Starbucks Disputes Captive Premium Taxes Levied by Washington State

Washington State Seal With George Washington On Green State Map

December 12, 2019 |

Washington State Seal With George Washington On Green State Map

In yet another captive insurance company premium tax squabble, Washington State wants to impose a fine on Vermont-domiciled Olympic Casualty Insurance Company, owned by famed Seattle-based coffee maker Starbucks Corporation, for not paying state premium taxes.

In a letter to a Starbucks attorney, Ross Valore, an insurance enforcement specialist with the Washington State Office of the Insurance Commissioner (OIC), said Olympic did not pay premium taxes on a wide range of coverages.

In all, the OIC said Olympic owes more than $12.6 million in unpaid premium taxes plus $5.6 million in interest and just over $2 million in tax penalties.

However, Mr. Valore said in his letter that the insurance department has proposed a tax penalty of just over $513,000 and a $25,000 fine.

"As part of the self-report form, entities who self-report agree to consent to the applicable settlement terms and fully cooperate with the Washington State Office of the Insurance Commissioner during the self-reporting process," Mr. Valore wrote.

But, in a request to the OIC for a hearing on the tax issue, Starbucks said captives are a form of self-insurance. As a result, the OIC "has neither the authority to regulate nor any legitimate interest in regulating Washington-based companies such as Starbucks that insure their own risks."

In addition, Starbucks said that, as a captive licensed in Vermont, the state of Vermont, "not Washington, has regulatory and taxing authority over Olympic."

Starbucks' dispute with Washington State over captive premium taxes is the most recent wrangle on the captive tax issue between the state and a big employer.

Earlier this year, an administrative law judge at the OIC set a date for the next hearing on the challenge by Alaska Air Group, Inc., to the Washington State Insurance Department's attempt to impose hefty financial fines on the airline for not paying premium taxes on coverage its captive insurer provides to Alaska Air subsidiaries operating in Washington.

Julia Eisentrout, an administrative law judge at Washington's OIC, set hearing dates of July 13–17, 2020, and, if necessary, July 20–24 on the Alaska Air case.

That litigation involves Washington State's move to collect $2.5 million from the Alaska Air captive, Hawaii-domiciled ASA Assurance, Inc. The assessment includes $1.8 million in unpaid premium taxes, $228,354 in interest, $364,698 in penalties, and a $100,000 fine, a spokeswoman with the Washington State OIC said earlier.

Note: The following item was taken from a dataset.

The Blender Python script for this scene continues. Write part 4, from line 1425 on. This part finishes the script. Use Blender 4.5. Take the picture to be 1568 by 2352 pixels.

"By transacting insurance in Washington State without holding a certificate of authority, issuing unauthorized insurance to Washington insureds without having it placed through a licensed surplus line broker, and failing to timely remit a 2 percent premium tax to the state of Washington for insurance on risks or exposures located in Washington State, ASA Assurance, Inc., violated" Washington State law, according to an order issued by Washington Insurance Commissioner Mike Kreidler.

The legal disputes over captive premium taxes come as Washington State may become the next US state with a captive insurance company statute.

As earlier reported, the OIC disclosed on its website that the OIC will introduce legislation in the 2020 session "that will create a statutory framework for how captive insurance companies can be formed by Washington State companies, who can form them, and what taxes will be paid by them to" the state of Washington.

If Washington State lawmakers approve captive legislation, Washington will become the second far-northwest state to have a captive statute. Neighboring state Oregon, which had 17 captives at the of 2018, passed legislation in 2012 to allow captives to be set up in the state.